Ok, but you have not addressed one of my points: your double entry extends across independent entities, the bank and the firm. For “lend money” and “record money”, you end up with 2 debits and 1 credit in the bank !
If banks don’t lend cash (money), then what do they lend ?
Loan advance and drawdown are the same. The actual drawdown of the loan triggers the accounting entries; you cannot double entry account for loan agreements.
I don’t wish to be pedantic, but I will be if only to protect the integrity of accounting terminology.
1. Equity and revaluation reserves (Licence value) are not liabilities. A liability is a legal obligation to repay a debt, there is no legal obligation for a company to payback share capital or reserves to its shareholders.
2. You state “That makes this table inconsistent with the fundamentals of double entry that requires every transaction to sum to zero” . The fundamentals of double entry bookkeeping are that the total of the debits = the total the credits, a subtle difference and more commonly understood. The reference to “sum to zero”, is just a control function on your spread sheet.
3. You state that “The fundamental equation is Assets+ Liabilities=0. “ I think you meant to write Assets (minus) Liabilities = O.
An appendix of definitions/terminologies would make things clearer to the reader

Neil Wilson said...

The model is only the model of the world from the bank's point of view. So the transactions are all in the bank!
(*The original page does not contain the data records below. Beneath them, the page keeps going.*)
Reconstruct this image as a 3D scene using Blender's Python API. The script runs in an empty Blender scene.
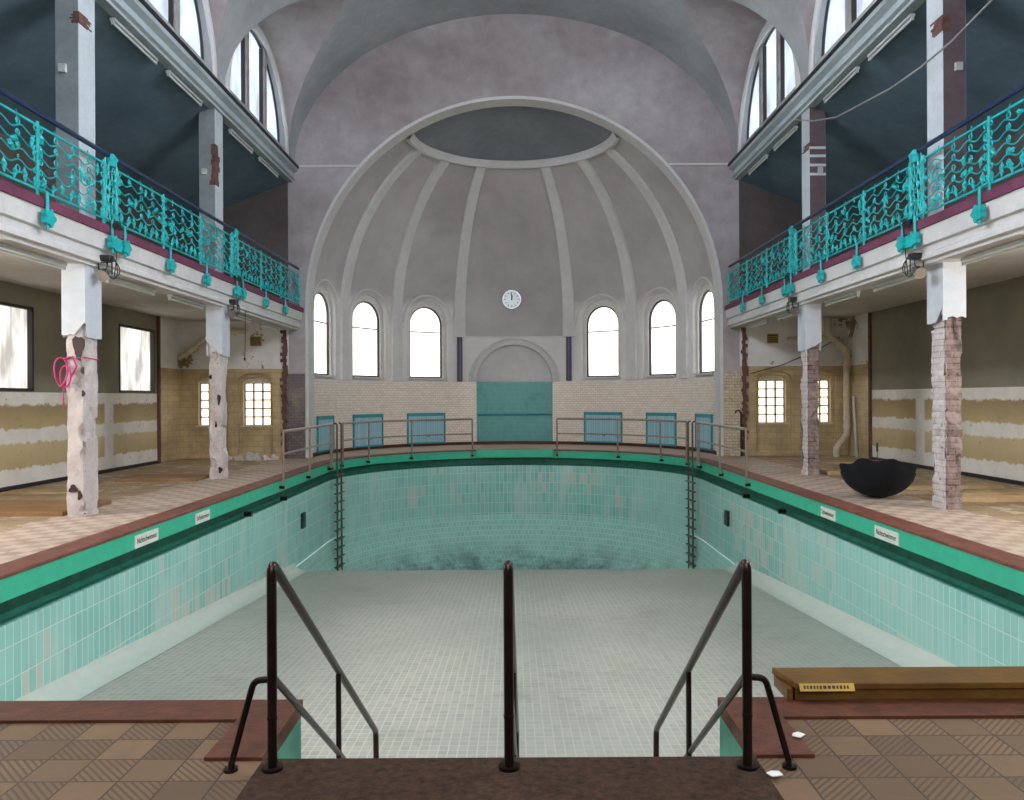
import bpy, bmesh, math, random
from math import pi, sin, cos, sqrt, radians, atan2
from mathutils import Vector, Matrix, noise as mnoise
random.seed(7)
C = bpy.context.scene.collection
S = bpy.context.scene

# ---------------- camera, world, lights, exposure ----------------
cam = bpy.data.cameras.new('camera')
camo = bpy.data.objects.new('camera', cam); C.objects.link(camo)
cam.sensor_width = 36; cam.lens = 800 / 1024 * 36
cam.shift_x = -2.5 / 1024; cam.shift_y = -2.0 / 1024
cam.clip_start = 0.05; cam.clip_end = 200
camo.location = (0, 0, 1.55)
camo.rotation_mode = 'QUATERNION'
camo.rotation_quaternion = (Matrix.Rotation(radians(0.30), 3, 'Y') @ Matrix.Rotation(pi / 2, 3, 'X')).to_quaternion()
S.camera = camo
S.view_settings.view_transform = 'Standard'
S.view_settings.look = 'None'
S.view_settings.gamma = 1
S.view_settings.use_curve_mapping = False
S.view_settings.exposure = 0.32
S.cycles.use_denoising = True
S.cycles.max_bounces = 10
S.cycles.diffuse_bounces = 7
S.cycles.sample_clamp_indirect = 6
W = bpy.data.worlds.new('sky'); S.world = W; W.use_nodes = True
W.node_tree.nodes['Background'].inputs[0].default_value = (0.80, 0.90, 1.0, 1)
W.node_tree.nodes['Background'].inputs[1].default_value = 1.0
PANE = dict(lunette=2.0, lunette_near=62.0, lunette_rear=9.0, apse=2.3, side=1.2, side_near=24.0, side_rear=6.0, end=1.9, rear=7.0)     # daylight glow by window; unseen near and rear panes boosted as fill

def area(name, loc, rot, sx, sy, power, col=(1, 1, 1)):
    l = bpy.data.lights.new(name, 'AREA'); l.shape = 'RECTANGLE'; l.size = sx; l.size_y = sy
    l.energy = power; l.color = col
    o = bpy.data.objects.new(name, l); C.objects.link(o); o.location = loc; o.rotation_euler = rot
    return o

# ---------------- materials ----------------
def lin(c):
    return tuple((v / 255 / 12.92 if v / 255 <= .04045 else ((v / 255 + .055) / 1.055) ** 2.4) for v in c) + (1,)

class NT:
    def __init__(s, name):
        s.m = bpy.data.materials.new(name); s.m.use_nodes = True
        s.t = s.m.node_tree; s.b = s.t.nodes['Principled BSDF']
        s.tc = s.t.nodes.new('ShaderNodeTexCoord')
    def n(s, typ, **kw):
        nd = s.t.nodes.new(typ)
        for k, v in kw.items():
            if k.startswith('_'): setattr(nd, k[1:], v)
        return nd
    def l(s, a, b): s.t.links.new(a, b)
    def noise(s, vec, scale, detail=4, rough=.6, lo=.4, hi=.6, stretch=None):
        if stretch:
            mp = s.n('ShaderNodeMapping'); mp.inputs['Scale'].default_value = stretch
            s.l(vec, mp.inputs['Vector']); vec = mp.outputs[0]
        nz = s.n('ShaderNodeTexNoise'); nz.inputs['Scale'].default_value = scale
        nz.inputs['Detail'].default_value = detail; nz.inputs['Roughness'].default_value = rough
        s.l(vec, nz.inputs['Vector'])
        mr = s.n('ShaderNodeMapRange'); mr.inputs[1].default_value = lo; mr.inputs[2].default_value = hi
        s.l(nz.outputs['Fac'], mr.inputs[0])
        return mr.outputs[0]
    def mix(s, fac, a, b, mode='MIX'):
        mx = s.n('ShaderNodeMix', _data_type='RGBA', _blend_type=mode)
        for sock, v in ((mx.inputs[0], fac), (mx.inputs[6], a), (mx.inputs[7], b)):
            if isinstance(v, (float, int)): sock.default_value = v
            elif isinstance(v, tuple): sock.default_value = v if len(v) == 4 else lin(v)
            else: s.l(v, sock)
        return mx.outputs[2]
    def math(s, op, a, b=0.0):
        m = s.n('ShaderNodeMath', _operation=op)
        for sock, v in ((m.inputs[0], a), (m.inputs[1], b)):
            if isinstance(v, (float, int)): sock.default_value = v
            else: s.l(v, sock)
        return m.outputs[0]
    def ramp(s, fac, stops, interp='LINEAR'):
        r = s.n('ShaderNodeValToRGB'); r.color_ramp.interpolation = interp
        e = r.color_ramp.elements
        while len(e) < len(stops): e.new(.5)
        for i, (p, c) in enumerate(stops): e[i].position = p; e[i].color = lin(c)
        s.l(fac, r.inputs[0]); return r.outputs[0]
    def bump(s, h, strength=.3, dist=.01):
        b = s.n('ShaderNodeBump'); b.inputs['Strength'].default_value = strength; b.inputs['Distance'].default_value = dist
        s.l(h, b.inputs['Height']); s.l(b.outputs[0], s.b.inputs['Normal'])
    def out(s, col, rough=.7, metal=0, spec=None):
        if isinstance(col, tuple): s.b.inputs['Base Color'].default_value = col if len(col) == 4 else lin(col)
        else: s.l(col, s.b.inputs['Base Color'])
        if isinstance(rough, (float, int)): s.b.inputs['Roughness'].default_value = rough
        else: s.l(rough, s.b.inputs['Roughness'])
        s.b.inputs['Metallic'].default_value = metal
        if spec is not None: s.b.inputs['Specular IOR Level'].default_value = spec
        return s.m

def plaster(name, c1, c2, scale=1.2, rough=.85, spots=None, spot_lo=.62, bump=.25):
    s = NT(name); o = s.tc.outputs['Object']
    col = s.mix(s.noise(o, scale, 6, .65, .3, .7), c1, c2)
    col = s.mix(s.math('MULTIPLY', s.noise(o, scale * 9, 4, .6, .4, .9), .35), col, tuple(int(v * .85) for v in c2))
    if spots: col = s.mix(s.noise(o, 5.5, 8, .75, spot_lo, spot_lo + .03), col, spots)
    s.bump(s.noise(o, 22, 6, .7, .2, .8), bump, .02)
    return s.out(col, rough, 0, .25)

def plain(name, c, rough=.6, metal=0, var=.12, bump=0):
    s = NT(name); o = s.tc.outputs['Object']
    col = s.mix(s.noise(o, 6, 5, .6, .3, .75), c, tuple(int(v * (1 - var * 1.6)) for v in c))
    if bump: s.bump(s.noise(o, 40, 4, .6, .2, .8), bump, .01)
    return s.out(col, rough, metal)

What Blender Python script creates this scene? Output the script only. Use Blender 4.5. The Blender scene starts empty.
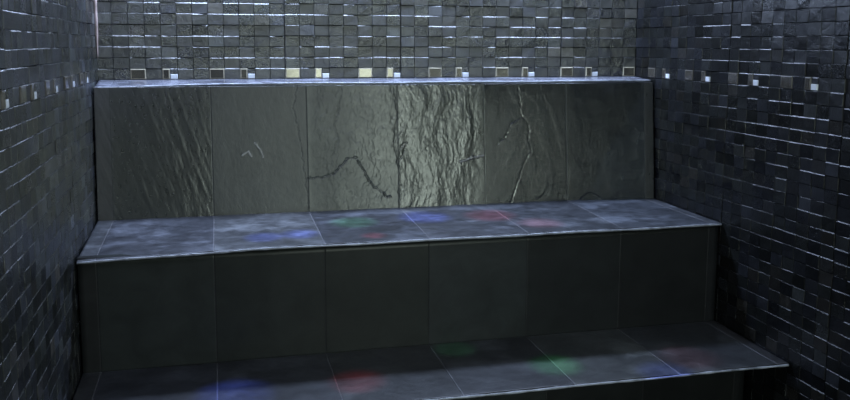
import bpy, math, random
import numpy as np
from mathutils import Matrix, Vector
random.seed(7)
RNG = np.random.default_rng(11)
S = bpy.context.scene
C = S.collection

# ------------------------------------------------------------------ measures (metres)
XR, P, HZ = 2.5217, 2.5217 / 38, 0.0476          # room width, mosaic tile width and height
ZL, ZS, ZT = 1.4017, 0.8249, 0.3959              # ledge, seat, step
DL, DB, DS, DR, DT = 0.1834, 0.2588, 0.821, 0.7932, 1.2869
ZC, YF = 2.12, -4.60                             # ceiling, front wall
LT, W = 0.0682, 0.40                             # slab joints
JOINTS = [LT + W * k for k in range(7)]

# ------------------------------------------------------------------ helpers
def link(name, me, mat=None, parent=None):
    o = bpy.data.objects.new(name, me)
    C.objects.link(o)
    if mat:
        for m in (mat if isinstance(mat, list) else [mat]):
            me.materials.append(m)
    if parent:
        o.parent = parent
    return o

def structure(o):
    o['kind'] = 'structure'
    return o

def tag(o, label, cat, group=None):
    o['label'] = label
    o['category'] = cat
    if group:
        o['group'] = group
    return o

def empty(name, loc, label, cat):
    o = bpy.data.objects.new(name, None)
    C.objects.link(o)
    o.location = loc
    o.empty_display_size = 0.1
    return tag(o, label, cat)

def mesh_from(name, verts, faces, smooth=False):
    me = bpy.data.meshes.new(name)
    me.from_pydata([tuple(v) for v in verts], [], faces)
    me.update()
    if smooth:
        me.polygons.foreach_set('use_smooth', [True] * len(me.polygons))
    return me

def box_data(a, b):
    (x0, y0, z0), (x1, y1, z1) = a, b
    v = [(x0,y0,z0),(x1,y0,z0),(x1,y1,z0),(x0,y1,z0),(x0,y0,z1),(x1,y0,z1),(x1,y1,z1),(x0,y1,z1)]
    f = [(0,3,2,1),(4,5,6,7),(0,1,5,4),(1,2,6,5),(2,3,7,6),(3,0,4,7)]
    return v, f

def boxes(name, lst, mat, parent=None):
    V, F = [], []
    for a, b in lst:
        v, f = box_data(a, b)
        n = len(V)
        V += v
        F += [tuple(i + n for i in q) for q in f]
    return link(name, mesh_from(name, V, F), mat, parent)

# numpy gradient noise -------------------------------------------------------
PERM = RNG.permutation(512)
GR = RNG.normal(size=(512, 2))
GR /= np.linalg.norm(GR, axis=1)[:, None]
def noise2(x, y):
    xi, yi = np.floor(x).astype(int), np.floor(y).astype(int)
    xf, yf = x - xi, y - yi
    u, v = xf**3 * (xf * (xf * 6 - 15) + 10), yf**3 * (yf * (yf * 6 - 15) + 10)
    def g(ix, iy, dx, dy):
        h = PERM[(PERM[ix % 512] + iy) % 512]
        return GR[h, 0] * dx + GR[h, 1] * dy
    a = g(xi, yi, xf, yf); b = g(xi + 1, yi, xf - 1, yf)
    c = g(xi, yi + 1, xf, yf - 1); d = g(xi + 1, yi + 1, xf - 1, yf - 1)
    return (a + u * (b - a)) * (1 - v) + (c + u * (d - c)) * v
def fbm(x, y, octv=4, gain=0.5):
    r, amp = 0, 1.0
    for i in range(octv):
        r = r + amp * noise2(x * 2**i + 17.3 * i, y * 2**i + 5.7 * i)
        amp *= gain
    return r
def terrace(n, steps, sharp=0.16):
    q = n * steps
    f = np.floor(q)
    t = np.clip((q - f) / sharp, 0, 1)
    return (f + t * t * (3 - 2 * t)) / steps
def sstep(a, b, x):
    t = np.clip((x - a) / (b - a), 0, 1)
    return t * t * (3 - 2 * t)
def seg_dist(x, y, pts):
    d = np.full(x.shape, 9.0)
    for (ax, ay), (bx, by) in zip(pts[:-1], pts[1:]):
        vx, vy = bx - ax, by - ay
        t = np.clip(((x - ax) * vx + (y - ay) * vy) / (vx * vx + vy * vy + 1e-9), 0, 1)
        d = np.minimum(d, np.hypot(x - ax - t * vx, y - ay - t * vy))
    return d

# ------------------------------------------------------------------ materials
def node_mat(name):
    m = bpy.data.materials.new(name)
    m.use_nodes = True
    nt = m.node_tree
    return m, nt, nt.nodes['Principled BSDF']

def slate_mat(name, scale=(1, 1, 1), bump=0.25, dist=0.004, mottle=(0.62, 1.45), spec=0.6, nscale=14, ior=1.5):
    m, nt, b = node_mat(name)
    N, L = nt.nodes, nt.links
    tc = N.new('ShaderNodeTexCoord')
    mp = N.new('ShaderNodeMapping'); mp.inputs['Scale'].default_value = scale
    L.new(tc.outputs['Object'], mp.inputs['Vector'])
    at = N.new('ShaderNodeAttribute'); at.attribute_name = 'tint'
    rg = N.new('ShaderNodeAttribute'); rg.attribute_name = 'rgh'
    n1 = N.new('ShaderNodeTexNoise'); n1.inputs['Scale'].default_value = nscale
    n1.inputs['Detail'].default_value = 6; n1.inputs['Roughness'].default_value = 0.62
    n1.inputs['Distortion'].default_value = 0.6
    n2 = N.new('ShaderNodeTexNoise'); n2.inputs['Scale'].default_value = nscale * 6
    n2.inputs['Detail'].default_value = 5; n2.inputs['Roughness'].default_value = 0.6
    for n in (n1, n2):
        L.new(mp.outputs['Vector'], n.inputs['Vector'])
    mr = N.new('ShaderNodeMapRange')
    mr.inputs['From Min'].default_value = 0.3; mr.inputs['From Max'].default_value = 0.7
    mr.inputs['To Min'].default_value, mr.inputs['To Max'].default_value = mottle
    L.new(n1.outputs['Fac'], mr.inputs['Value'])
    vm = N.new('ShaderNodeVectorMath'); vm.operation = 'SCALE'
    L.new(at.outputs['Color'], vm.inputs[0]); L.new(mr.outputs['Result'], vm.inputs['Scale'])
    L.new(vm.outputs['Vector'], b.inputs['Base Color'])
    ma = N.new('ShaderNodeMath'); ma.operation = 'MULTIPLY_ADD'
    L.new(n2.outputs['Fac'], ma.inputs[0]); ma.inputs[1].default_value = 0.14
    sb = N.new('ShaderNodeMath'); sb.operation = 'SUBTRACT'; sb.inputs[1].default_value = 0.07
    L.new(rg.outputs['Fac'], sb.inputs[0]); L.new(sb.outputs[0], ma.inputs[2])
    L.new(ma.outputs[0], b.inputs['Roughness'])
    mx = N.new('ShaderNodeMath'); mx.operation = 'MULTIPLY_ADD'; mx.inputs[1].default_value = 0.35
    L.new(n2.outputs['Fac'], mx.inputs[0]); L.new(n1.outputs['Fac'], mx.inputs[2])
    bp = N.new('ShaderNodeBump'); bp.inputs['Strength'].default_value = bump
    bp.inputs['Distance'].default_value = dist
    L.new(mx.outputs[0], bp.inputs['Height']); L.new(bp.outputs['Normal'], b.inputs['Normal'])
    b.inputs['Specular IOR Level'].default_value = spec
    b.inputs['IOR'].default_value = ior
    return m

M_MOSAIC = slate_mat('split_slate_mosaic', bump=0.8, dist=0.007, nscale=24, spec=1.0, ior=1.66)
M_SIDE = slate_mat('dark_split_slate_mosaic', bump=0.5, dist=0.006, nscale=24, spec=0.5, ior=1.5)
M_BACK = slate_mat('riven_slate_slab', scale=(1.3, 1, 0.7), bump=0.35, dist=0.004, nscale=10, spec=1.0, ior=1.58)
M_FLAT = slate_mat('honed_slate_slab', bump=0.3, dist=0.004, nscale=9, mottle=(0.55, 1.5), spec=0.6)
M_RISER = slate_mat('dark_slate_slab', bump=0.12, dist=0.003, nscale=9, mottle=(0.8, 1.25), spec=0.3)

def plain(name, col, rough, metallic=0.0, var=0.25, nscale=30, spec=0.5, bump=0.0):
    m, nt, b = node_mat(name)
    N, L = nt.nodes, nt.links
    tc = N.new('ShaderNodeTexCoord')
    n = N.new('ShaderNodeTexNoise'); n.inputs['Scale'].default_value = nscale
    n.inputs['Detail'].default_value = 4
    L.new(tc.outputs['Object'], n.inputs['Vector'])
    mr = N.new('ShaderNodeMapRange')
    mr.inputs['From Min'].default_value = 0.3; mr.inputs['From Max'].default_value = 0.7
    mr.inputs['To Min'].default_value = 1 - var; mr.inputs['To Max'].default_value = 1 + var
    L.new(n.outputs['Fac'], mr.inputs['Value'])
    vm = N.new('ShaderNodeVectorMath'); vm.operation = 'SCALE'; vm.inputs[0].default_value = col
    L.new(mr.outputs['Result'], vm.inputs['Scale'])
    L.new(vm.outputs['Vector'], b.inputs['Base Color'])
    b.inputs['Roughness'].default_value = rough
    b.inputs['Metallic'].default_value = metallic
    b.inputs['Specular IOR Level'].default_value = spec
    if bump:
        bp = N.new('ShaderNodeBump'); bp.inputs['Strength'].default_value = bump
        bp.inputs['Distance'].default_value = 0.002
        L.new(n.outputs['Fac'], bp.inputs['Height']); L.new(bp.outputs['Normal'], b.inputs['Normal'])
    return m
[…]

That is consistent with Steve's original approach.

You can double entry for loan agreements. That's what I have done by making the loan capacity explicit on the balance sheet. A loan agreement is a reduction in the capacity to loan and in increase in Loans.

Equity and revaluation reserves *are* liabilities in the broader sense of the definition of a liability - as in a negative asset. That is then broken down into those that need regular service and those that don't which is where the normal understanding comes from.

Your point are now descending into the pedantic and the 'I want to be right' school of argument. I have pointed out why I have done things as I have done - which was to achieve the goal of rectifying Steve's model to be consistent with double entry but still be identifiable as the original model

That is the approach I've taken here and it has achieved the purpose I wanted it to achieve.

Accounting is always an opinion, and the presentation is always tailored to the requirements of the target audience.

That is the reason it is as it is here. There are many other presentation viewpoints that could be constructed from the same basic data and they would all be correct as well.